The fields generated by a point dipole fall naturally into two groups:

(a) The Near Fields. These are the terms that become dominant as R, the distance from dipole to observer, becomes small. They are

$$\text{B}_{\phi}=\frac{\mu_{0}}{4 \pi} \frac{\dot{\text{p}}_{z}}{\text{R}^{2}} \sin \theta, \label{7.32}$$

$$\text{E}_{\text{R}}=\frac{1}{4 \pi \epsilon_{0}} \frac{2 \text{p}_{\text{z}} \cos \theta}{\text{R}^{3}}, \nonumber$$

$$\text{E}_{\theta}=\frac{1}{4 \pi \epsilon_{0}} \frac{\text{p}_{z} \sin \theta}{\text{R}^{3}}. \nonumber$$

The magnetic field is just that generated by a static current element according to the law of Biot-Savart, see Equation (4.2.2). The electric field components have the same form as those generated by a static dipole oriented along the z-axis, see Equation (1.2.12). Therefore near the dipole retardation effects are unimportant as one would expect.

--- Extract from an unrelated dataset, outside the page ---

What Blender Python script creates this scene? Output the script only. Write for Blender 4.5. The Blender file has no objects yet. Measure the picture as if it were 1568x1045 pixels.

(b) The Far Fields or the Radiation Fields. Far from the dipole the dominant terms for both the electric and magnetic fields are those that fall off with distance like 1/R.

$$\text{B}_{\phi}=\frac{\mu_{0}}{4 \pi} \frac{\ddot{\text{p}}_{\text{z}}}{\text{cR}} \sin \theta, \label{7.33}$$

$$\begin{aligned} \text{E}_{\text{R}} & \rightarrow 0 \quad \operatorname{like}\left(1 / \text{R}^{2}\right) \\ \text{E}_{\theta} &=\frac{\mu_{0}}{4 \pi} \frac{\ddot{\text{p}}_{\text{z}}}{\text{R}} \sin \theta \\ &=\frac{1}{4 \pi \epsilon_{0}} \frac{\ddot{\text{p}}_{\text{z}}}{\text{c}^{2} \text{R}} \sin \theta \end{aligned}$$

In this limit E_θ = cB_$\phi$, and the electric and magnetic fields are orthogonal. Moreover, both the electric and magnetic field are orthogonal to the line joining the observer to the dipole. These radiation fields are said to be transverse fields. Note particularly that the dipole moment is to be calculated at the retarded time, t_R = t − R/c, where t is the time of observation. Any fields created by the dipole at a particular instant require a transit time R/c to reach the observer.